Doué-la-Fontaine


Doué-la-Fontaine is a former commune in the Maine-et-Loire department in western France. On 30 December 2016, it was merged into the new commune Doué-en-Anjou. It is located in the heart of Anjou, a few kilometres from the great châteaux of the Loire Valley.

Sights

The town was already Vetus Doadum, Teotuadum castrum, in Late Antiquity, identifiable in a document of 631 as Castrum Doe. The foundations of a 6th-century circular baptistery beside the natural springs has been uncovered beneath the ruins of the pre-Romanesque church of Saint-Léger, itself destroyed in the 17th century.
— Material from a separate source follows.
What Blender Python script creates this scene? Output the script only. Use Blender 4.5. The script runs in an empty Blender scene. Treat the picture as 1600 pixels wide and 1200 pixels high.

It was the site of a Gallo-Roman villa that was inherited by the Carolingians. In his villa here, Theoduadum palatium, Louis the Pious was informed of the death of his father Charlemagne in 814 and hurried to Aachen to be crowned. The villa was turned into a motte in the 10th century, around which the village developed, in part in excavated troglodyte dwellings. In 1055 the site was identified as Doedus, then Docium in 1177.
Doué-la-Fontaine is the site of the oldest habitable donjon in France, dating back to the year 900. No traces of Doué's medieval fortifications remain, save the names of "gates" given to certain streets. The castle is widely believed to have been the first European castle to be built out of stone.
Nearby are the troglodyte dwellings, where the inhabitants took refuge from the Normans, and commercial mushroom-growing caves. The stone of Doué-la-Fontaine was quarried for sarcophagi from the town. The zoo of Doué-la-Fontaine is partly built within the network of the troglodytes sites and dwellings. Recently, a cave containing sarcophagi was unearthed.
In 1793, Doué-la-Fontaine was the site of massacres during the counter-Revolutionary Revolt in the Vendée, suppressed by General Santerre.

Events

Known as the rose capital of France, a "Festival of the Rose" is held in July of each year where in one park alone more than 800 varieties can be seen.